The first thing is to recognize the difference between why we got into these fields and what they actually are. I think you’re absolutely right. Most people become planners (and perhaps economists) because they believe that there’s some social benefit to it. It’s not just personal gain that people are seeking. They think that they can improve the way our cities work in the case of urban planners, or the way our economy functions in the case of economists.

Obviously those two things are closely related. We have to be honest about what these professions actually are under the constraints that we live in. One of the big takeaways that I got from talking to radicals who work in urban planning was the need for organizing.
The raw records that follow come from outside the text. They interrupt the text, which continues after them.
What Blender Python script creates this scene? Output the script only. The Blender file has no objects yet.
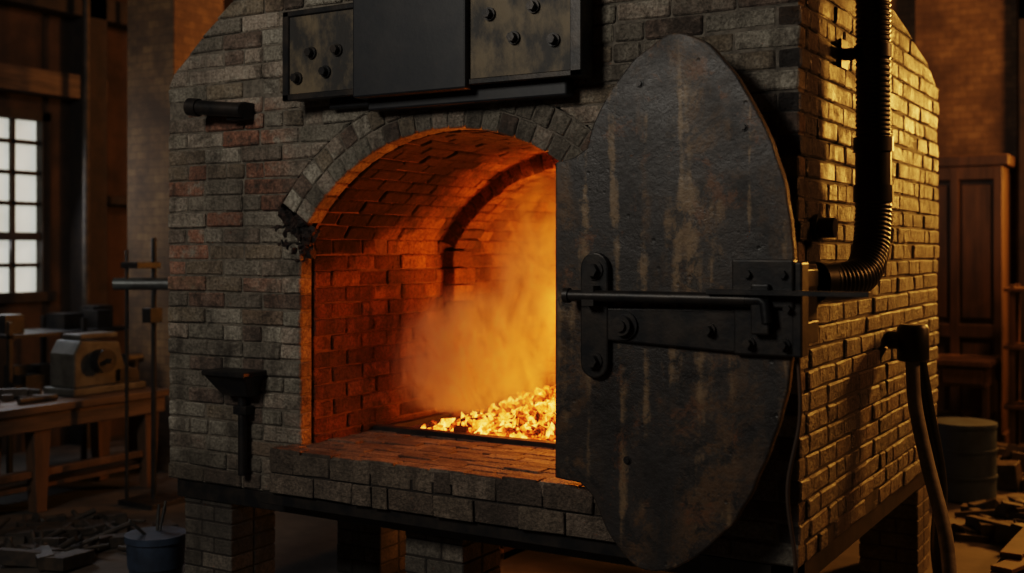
import bpy, bmesh, math, random
from mathutils import Vector, Euler, noise as mnoise
random.seed(7)
S=bpy.context.scene
R=random.random
def U(a,b): return a+(b-a)*R()

# ------------------------------------------------------------------ materials
class NT:
    def __init__(s,name):
        s.m=bpy.data.materials.new(name); s.m.use_nodes=True
        s.n=s.m.node_tree.nodes; s.l=s.m.node_tree.links
        s.b=s.n['Principled BSDF']; s.out=s.n['Material Output']
    def node(s,t,**k):
        x=s.n.new(t)
        for a,v in k.items(): setattr(x,a,v)
        return x
    def link(s,a,b): s.l.new(a,b)
    def coord(s,scale=(1,1,1)):
        g=s.node('ShaderNodeNewGeometry'); mp=s.node('ShaderNodeMapping')
        mp.inputs['Scale'].default_value=scale
        s.link(g.outputs['Position'],mp.inputs['Vector']); return mp.outputs[0]
    def xyz(s):
        g=s.node('ShaderNodeNewGeometry'); sp=s.node('ShaderNodeSeparateXYZ'); s.link(g.outputs['Position'],sp.inputs[0]); return sp.outputs
    def noise(s,scale=5,detail=6,rough=.6,vec=None,dist=0):
        x=s.node('ShaderNodeTexNoise'); x.inputs['Scale'].default_value=scale
        x.inputs['Detail'].default_value=detail; x.inputs['Roughness'].default_value=rough
        x.inputs['Distortion'].default_value=dist
        s.link(vec if vec is not None else s.coord(),x.inputs['Vector']); return x.outputs['Fac']
    def ramp(s,fac,stops,interp='LINEAR'):
        x=s.node('ShaderNodeValToRGB'); x.color_ramp.interpolation=interp
        e=x.color_ramp.elements
        while len(e)<len(stops): e.new(.5)
        for i,(p,c) in enumerate(stops):
            e[i].position=p; e[i].color=(c,c,c,1) if not isinstance(c,tuple) else (*c,1)
        s.link(fac,x.inputs[0]); return x.outputs[0]
    def mix(s,fac,a,b,mode='MIX'):
        x=s.node('ShaderNodeMix',data_type='RGBA',blend_type=mode)
        for sock,v in ((x.inputs[0],fac),(x.inputs[6],a),(x.inputs[7],b)):
            if isinstance(v,(int,float)): sock.default_value=v
            elif isinstance(v,tuple): sock.default_value=(*v,1)
            else: s.link(v,sock)
        return x.outputs[2]
    def math(s,op,a,b=0.0,clamp=False):
        x=s.node('ShaderNodeMath',operation=op,use_clamp=clamp)
        for i,v in enumerate((a,b)):
            if isinstance(v,(int,float)): x.inputs[i].default_value=v
            else: s.link(v,x.inputs[i])
        return x.outputs[0]
    def mr(s,v,a,b,c=0.0,d=1.0):
        x=s.node('ShaderNodeMapRange',interpolation_type='SMOOTHSTEP'); s.link(v,x.inputs[0])
        for i,q in enumerate((a,b,c,d)): x.inputs[i+1].default_value=q
        return x.outputs[0]
    def bump(s,h,strength=.5,dist=.01):
        x=s.node('ShaderNodeBump'); x.inputs['Strength'].default_value=strength
        x.inputs['Distance'].default_value=dist
        s.link(h,x.inputs['Height']); s.link(x.outputs[0],s.b.inputs['Normal'])
    def base(s,c):
        if isinstance(c,tuple): s.b.inputs['Base Color'].default_value=(*c,1)
        else: s.link(c,s.b.inputs['Base Color'])
    def set(s,rough=.7,metal=0.0,spec=.5):
        if isinstance(rough,(int,float)): s.b.inputs['Roughness'].default_value=rough
        else: s.link(rough,s.b.inputs['Roughness'])
        s.b.inputs['Metallic'].default_value=metal
        s.b.inputs['Specular IOR Level'].default_value=spec
    def rand(s):
        g=s.node('ShaderNodeNewGeometry'); return g.outputs['Random Per Island']

def brick_mat(name,stops,dirt,dirt_amt=.6,rough=.85,spec=.3,zone=None,bump=.6,bd=.02,blot=.6):
    t=NT(name)
    col=t.ramp(t.rand(),stops,'CONSTANT')
    big=t.noise(1.3,5,.6); mid=t.noise(9,8,.7); fine=t.noise(60,5,.7)
    x,y,z=t.xyz()
    if zone=='red':
        zn=t.math('MULTIPLY',t.mr(x,-2.75,-3.15),t.math('MULTIPLY',t.mr(z,1.5,2.1),t.mr(z,3.1,2.8)))
        zn=t.math('MAXIMUM',zn,.25)
        vor=t.ramp(t.rand(),[(0,0.1),(.3,1.0),(.42,0.2),(.6,1.0),(.74,0.1),(.88,.9)],'CONSTANT')
        m=t.math('MULTIPLY',t.math('MULTIPLY',zn,vor),t.ramp(mid,[(.38,.1),(.55,1.0)]))
        col=t.mix(m,col,(.38,.12,.05))
    col=t.mix(t.math('MULTIPLY',t.ramp(mid,[(.42,0.0),(.68,1.0)]),dirt_amt),col,dirt)
    col=t.mix(t.ramp(fine,[(.34,.65),(.6,0.0)]),col,(.02,.018,.015))
    col=t.mix(t.ramp(t.noise(4,9,.75,None,.5),[(.36,.75),(.49,0.0)]),col,(.04,.033,.026))
    # vertical grime runs
    col=t.mix(t.ramp(t.noise(2.0,6,.65,t.coord((3,3,.4)),.3),[(.52,0.0),(.64,.55)]),col,(.045,.036,.028))
    col=t.mix(t.ramp(big,[(.38,blot),(.58,0.0)]),col,(.035,.03,.026))
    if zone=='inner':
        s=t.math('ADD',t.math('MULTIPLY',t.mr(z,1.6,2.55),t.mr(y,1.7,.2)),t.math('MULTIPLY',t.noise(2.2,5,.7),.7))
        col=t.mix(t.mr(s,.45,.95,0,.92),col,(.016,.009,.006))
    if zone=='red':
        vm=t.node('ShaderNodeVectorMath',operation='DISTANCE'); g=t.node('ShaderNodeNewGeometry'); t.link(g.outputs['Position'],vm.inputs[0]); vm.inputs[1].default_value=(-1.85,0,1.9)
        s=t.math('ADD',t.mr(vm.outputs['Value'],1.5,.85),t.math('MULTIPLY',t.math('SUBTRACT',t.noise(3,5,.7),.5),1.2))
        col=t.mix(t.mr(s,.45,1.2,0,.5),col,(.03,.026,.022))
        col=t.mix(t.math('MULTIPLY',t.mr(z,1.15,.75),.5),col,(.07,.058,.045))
    t.base(col)
    if zone=='glaze':
        rg=t.math('ADD',t.ramp(mid,[(.35,.24),(.62,.62)]),t.math('MULTIPLY',t.rand(),.16)); t.set(rg,0,spec)
    else: t.set(t.ramp(mid,[(.3,rough-.15),(.7,min(1,rough+.1))]),0,spec)
    h=t.math('ADD',t.math('ADD',t.math('MULTIPLY',mid,1.0),t.math('MULTIPLY',fine,.5)),t.math('MULTIPLY',t.noise(22,5,.7),.8))
    t.bump(h,bump,bd)
    return t.m
M={}
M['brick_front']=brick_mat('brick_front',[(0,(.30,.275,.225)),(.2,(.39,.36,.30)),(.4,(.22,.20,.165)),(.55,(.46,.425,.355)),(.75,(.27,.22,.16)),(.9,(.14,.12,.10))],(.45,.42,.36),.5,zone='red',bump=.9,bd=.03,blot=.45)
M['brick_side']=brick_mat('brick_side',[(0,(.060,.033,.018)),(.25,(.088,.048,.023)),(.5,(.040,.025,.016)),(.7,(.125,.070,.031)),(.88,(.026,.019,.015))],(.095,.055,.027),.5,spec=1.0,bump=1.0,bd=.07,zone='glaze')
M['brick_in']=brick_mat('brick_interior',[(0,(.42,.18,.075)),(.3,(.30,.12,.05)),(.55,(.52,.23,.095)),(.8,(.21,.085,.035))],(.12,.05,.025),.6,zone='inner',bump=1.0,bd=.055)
M['brick_ledge']=brick_mat('brick_ledge',[(0,(.17,.13,.10)),(.3,(.22,.175,.135)),(.6,(.13,.10,.08)),(.85,(.27,.215,.17))],(.10,.08,.06),.5,bump=.9,bd=.03,blot=.4)
M['brick_pier']=brick_mat('brick_pier',[(0,(.17,.15,.125)),(.4,(.22,.19,.155)),(.7,(.12,.105,.085))],(.08,.07,.06),.6)
def simple(name,col,col2,scale=8,rough=.8,metal=0.0,bump=.4,vecs=(1,1,1),spec=.5,lo=.4,hi=.62,dist=.01):
    t=NT(name); v=t.coord(vecs); n=t.noise(scale,8,.65,v); 
    t.base(t.mix(t.ramp(n,[(lo,0.0),(hi,1.0)]),col,col2)); t.set(rough,metal,spec); t.bump(n,bump,dist); return t.m
M['mortar']=simple('mortar',(.15,.13,.105),(.07,.06,.048),30)
M['mortar_side']=simple('mortar_side',(.03,.021,.015),(.016,.012,.009),30)
M['mortar_in']=simple('mortar_in',(.12,.05,.025),(.05,.02,.01),20)
M['hole_dark']=simple('dark_hole_fill',(.006,.005,.004),(.03,.012,.006),25,bump=1)  # near-black colour put in for the shade inside the broken corner
M['steel']=simple('black_steel',(.010,.010,.011),(.036,.028,.022),7,.44,.3,.35)
M['steel_worn']=simple('worn_steel_plate',(.026,.024,.022),(.13,.10,.062),4,.6,.15,.5,(1,1,.6),lo=.46,hi=.60)
M['duct']=simple('dark_duct_paint_and_shade',(.010,.012,.016),(.020,.020,.022),4,.5,.1,.15)
M['rubber']=simple('black_rubber',(.010,.010,.011),(.02,.019,.019),12,.36,0,.1)
M['greyhose']=simple('grey_hose_rubber',(.24,.23,.21),(.13,.12,.11),12,.5,0,.1)
M['concrete']=simple('concrete_floor',(.040,.032,.025),(.08,.063,.048),2.2,.75,0,.5)
M['plaster']=simple('hall_wall_plaster',(.065,.038,.020),(.026,.016,.010),1.6,.9,0,.6)
M['wood']=simple('old_wood',(.11,.058,.026),(.045,.025,.013),5,.65,0,.4,(1,1,.15))
M['wood_h']=simple('old_wood_planks',(.115,.072,.042),(.045,.028,.018),5,.65,0,.4,(.3,.3,3))
M['darkwood']=simple('dark_timber',(.028,.017,.010),(.012,.008,.006),6,.75,0,.4)
M['scrap']=simple('dirty_scrap',(.022,.017,.013),(.06,.042,.027),9,.6,.1,.4)
M['machine']=simple('machine_paint',(.095,.09,.078),(.045,.04,.033),6,.55,.1,.3)
M['blue']=simple('blue_plastic',(.035,.055,.09),(.018,.027,.042),5,.5,0,.2)
M['pipe']=simple('grey_pipe',(.13,.14,.14),(.07,.07,.068),9,.4,.3,.1)
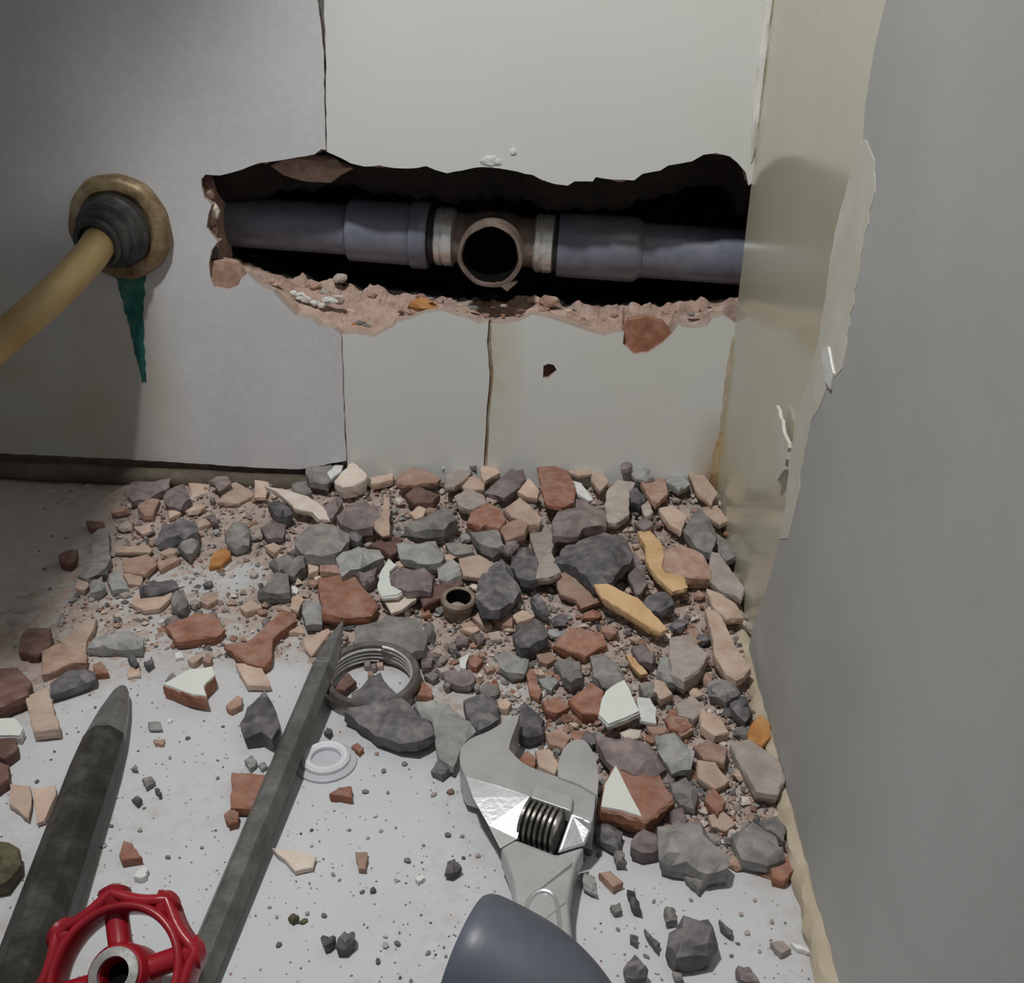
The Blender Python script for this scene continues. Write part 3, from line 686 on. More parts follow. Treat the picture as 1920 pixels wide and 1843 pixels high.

In fact, in New York in the 1960’s there was something called the Planner’s Underground, which was a group of people who were trained professional planners, many of them working for the City of New York, who were basically working with community organizations to subvert the worst things their offices were doing.

They would write anonymous testimony that would say, “I am an employee of city planning. I know what’s going on here. This is messed up, and it should not go forward.” Movements like that can be really inspiring, but they take collective work, they take organizing. That form of organizing can also help people get out of the groupthink and the pressures that are put on working planners to conform to a very pro-real estate mentality. If you’re organizing among radical planners outside of work, you have that space to think differently than what you’re allowed to do when you’re working.

I think economists can do many of these things, and I think INET is an example of this. I know there are a couple other organizations for economists who want to get out of the structural constraints in which they work, like the Union for Radical Political Economics. For planners, the Planners Network acts as a left alternative to the mainstream American Planning Association. Changing the planning or economics is something that can’t be accomplished alone by one planner or one economist, but which collectively can be pushed forward.